Deadline Date: April 27, 2026
The Smart SEAstems for Marine Reclamation Challenge is inviting applications to advance innovative approaches for addressing the environmental and operational challenges caused by lost and abandoned fishing nets in Qatar’s marine ecosystem.
The focus areas, objectives, priorities, and themes of this initiative include addressing the impact of illegal, abandoned, or lost fishing nets in Qatar’s marine environment, reducing ecosystem degradation caused by ghost nets, improving detection and management of submerged and difficult-to-locate fishing gear, shifting focus toward upstream prevention at the point of net deployment, minimizing harm to marine wildlife including endangered species and coral reefs, protecting offshore infrastructure such as oil and gas platforms, subsea pipelines, and marine cables, reducing reliance on manual inspection and reporting systems, improving real-time visibility of fishing operations, enabling scalable monitoring across Qatar’s Exclusive Economic Zone, ensuring environmentally safe deployment of marine tracking technologies, supporting secure identification of fishing nets and operators, and enhancing long-term marine ecosystem protection through durable, low-maintenance, and technologically robust solutions.
The marine environment in Qatar is increasingly affected by ghost nets that are difficult to detect and remove once they become submerged or entangled in deep or sensitive ecosystems. These nets continue to operate invisibly, contributing to ecological damage and operational risks across marine industries and habitats.
To support the development and validation of innovative solutions under this challenge, cash support of up to 100,000 USD from QRDI is available, depending on the project proposal and subject to case-by-case agreement. This funding is intended to enable proof-of-concept development, testing, and demonstration of scalable marine reclamation technologies.
Current approaches to addressing this issue rely on periodic inspections and reporting from Coast and Border Security, QatarEnergy, and other sea users. However, these methods lack real-time monitoring capabilities and are limited by manual processes. Traditional visibility-based tools such as buoys have also proven unreliable due to theft, damage, and failure in submerged conditions, while earlier tracking attempts have faced challenges related to inaccurate positioning, high manpower demands, and the absence of a unified digital system for monitoring and ownership identification.
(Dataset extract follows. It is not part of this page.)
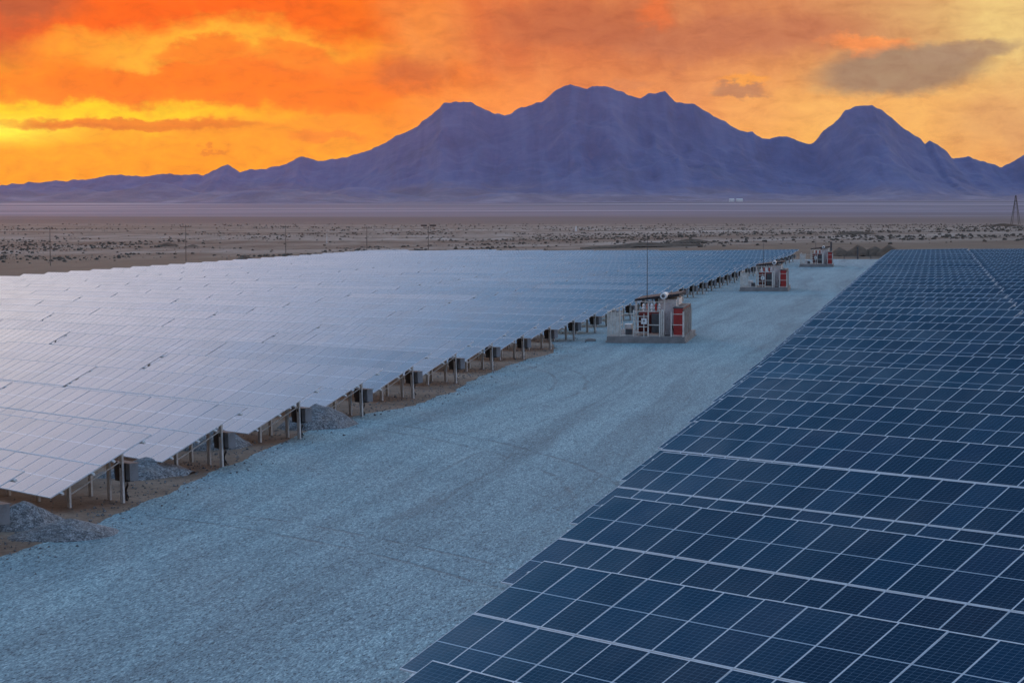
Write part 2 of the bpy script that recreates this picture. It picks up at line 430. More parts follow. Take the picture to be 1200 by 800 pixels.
def finish_panel(mb, uvs, name):
    me = mb.mesh(name, [M['panel'], M['alu'], M['backsheet']])
    a = me.uv_layers.new(name='UVMap'); b = me.uv_layers.new(name='panel_id')
    for fi, idx in uvs.items():
        p = me.polygons[fi]
        for li, c in zip(p.loop_indices, ((0, 0), (1, 0), (1, 1), (0, 1))):
            a.data[li].uv = c; b.data[li].uv = (idx[0] + .5, idx[1] + .5)
    return me
mb = MB(); uvs = {}; module_geo(mb, uvs, None, 0, 0, (0, 0)); ME_MODULE = finish_panel(mb, uvs, 'solar_panel')
def deck_mesh(n):
    mb = MB(); uvs = {}
    for i in range(n):
        for j in (0, 1): module_geo(mb, uvs, None, i * MW, j * S / 2, (i, j))
    return finish_panel(mb, uvs, 'panel_deck')
TM = Matrix.Rotation(TILT, 4, 'X')
def zdeck(yy): return H_LOW + yy * math.tan(TILT)      # underside height at horizontal offset yy
N_L, N_R = 19, 17
def purlin_mesh(n):
    mb = MB(); L_ = n * MW
    mb.box(-.13, L_ + .13, -.035, .035, -.075, -.004)
    return mb.mesh('purlin', M['galv'])
def rafter_mesh():
    mb = MB(); mb.box(-.03, .03, .35, S - .25, -.16, -.078); return mb.mesh('rafter', M['galv'])
def post_mesh(yy, w=.20, stick=0.):
    mb = MB(); top = zdeck(yy) - .16 + stick
    # channel section: web and two flanges
    mb.box(-w / 2, w / 2, yy - .006, yy + .006, -.35, top)
    mb.box(-w / 2, -w / 2 + .012, yy - .05, yy - .0065, -.35, top)
    mb.box(w / 2 - .012, w / 2, yy - .05, yy - .0065, -.35, top)
    mb.box(-w / 2, w / 2, yy - .062, yy - .0505, -.35, top)
    return mb.mesh('post', M['galv'])
YF, YB = 1.11, 3.0
ME = dict(purl={19: purlin_mesh(19), 17: purlin_mesh(17)}, rafter=rafter_mesh(), pf=post_mesh(YF), pb=post_mesh(YB), deck={19: deck_mesh(19), 17: deck_mesh(17)})
def brace_mesh():
    mb = MB(); mb.bar((0, YF + .02, .45), (0, YB - .08, 1.35), .05, .03); return mb.mesh('brace', M['galv'])
ME['brace'] = brace_mesh()
def frame_mesh(n, skip_end):
    """purlins, rafters and inner posts of a distant table as one frame"""
    mb = MB(); L_ = n * MW
    for fr in (.1, .4, .6, .9):
        Mx = Matrix.Translation((0, 0, H_LOW)) @ TM @ Matrix.Translation((0, fr * S, 0))
        mb.box(-.13, L_ + .13, -.035, .035, -.075, -.004, 0, Mx)
    for x in post_x(n):
        if skip_end and (x > L_ - 2): continue
        for yy in (YF, YB): mb.box(x - .075, x + .075, yy - .05, yy, -.35, zdeck(yy) - .16)
        mb.box(x - .03, x + .03, .35, S - .25, -.16, -.078, 0, Matrix.Translation((0, 0, H_LOW)) @ TM)
    return mb.mesh('support_frame', M['galv'])
def post_x(n):
    L_ = n * MW; k = int((L_ - 1.9) // 2.45)
    e = .95; st = (L_ - 2 * e) / max(1, round((L_ - 2 * e) / 2.45))
    return [e + i * st for i in range(int(round((L_ - 2 * e) / st)) + 1)]
ME['frame'] = {(19, False): frame_mesh(19, False), (19, True): frame_mesh(19, True), (17, False): frame_mesh(17, False)}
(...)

The challenge emphasizes the need for solutions that address the entire lifecycle of fishing nets, from deployment to potential loss and recovery, rather than focusing solely on post-loss detection. Solutions must be capable of reducing environmental harm in a scalable and practical manner across Qatar’s waters.
Technical expectations include reliable operation in marine conditions at depths of 15 to 20 metres for proof-of-concept validation, with a clear pathway to deeper deployment of up to 60 metres. Proposed systems must withstand high salinity, elevated temperatures, and prolonged submersion typical of Gulf waters, while also maintaining mechanical durability against tension, shock, and continuous marine movement.
Additional requirements include long-duration or continuous operation with minimal maintenance, suitable marine energy solutions such as long-life or energy-harvesting systems, and environmentally safe materials that do not introduce harm to marine ecosystems. Solutions should also support accurate tracking within a margin of approximately ±10 metres, enable identification of inactive or lost nets, and trigger alerts or actionable responses when necessary.
The system must be easy to deploy and operate without requiring specialized technical expertise, while also ensuring secure data handling and controlled access for authorized authorities. It should be compatible with future national marine monitoring and enforcement systems, and demonstrate scalability across large maritime zones including the full Exclusive Economic Zone of Qatar.
The proposed solutions will be evaluated based on their effectiveness in reducing environmental impact, their operational reliability under dynamic marine conditions, and their ability to provide practical, scalable, and sustainable marine reclamation outcomes.